Chasse de la bergeronnette de printemps. Des nappes semblables à celles qui sont en visage pour la chasse des alouettes, mais dont les mailles ont moins d’ouverture, sont propres à prendre les bergeronnettes de printemps, lorsque, aux mois de septembre et d’octobre, elles sont réunies en bandes plus ou moins nombreuses.

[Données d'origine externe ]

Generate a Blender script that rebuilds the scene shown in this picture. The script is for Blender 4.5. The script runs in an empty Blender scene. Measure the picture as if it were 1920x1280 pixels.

On tend ces filets dans une plaine labourée, ou sur une prairie. (Voyez l’article Alouette.) Le miroir est inutile à cette chasse ; mais, afin d’attirer les bergeronnettes dans le piège, il est nécessaire d’avoir des appelants de leur espèce ; (Voyez au mot Appelant) et le chasseur doit se cacher dans une petite loge de feuillages ; car, quoique sa présence n’épouvante pas ces oiseaux, l’appareil dont il s’environne pour tendre son filet ne manqueroit pas de les faire éloigner.

On peut encore prendre les bergeronnettes à l’abreuvoir, (voyez ce mot) avec des gluaux ; et, pour cette chasse, il n’est pas nécessaire d’attendre l’automne ; elle peut se faire en tout temps, sur-tout pendant les chaleurs : mais c’est un mal de plus, sans presque aucun profit, puisque l’on anéantit les couvées, et qu’au printemps, ainsi qu’en été, les bergeronnettes sont maigres, et fort peu savoureuses. (S.)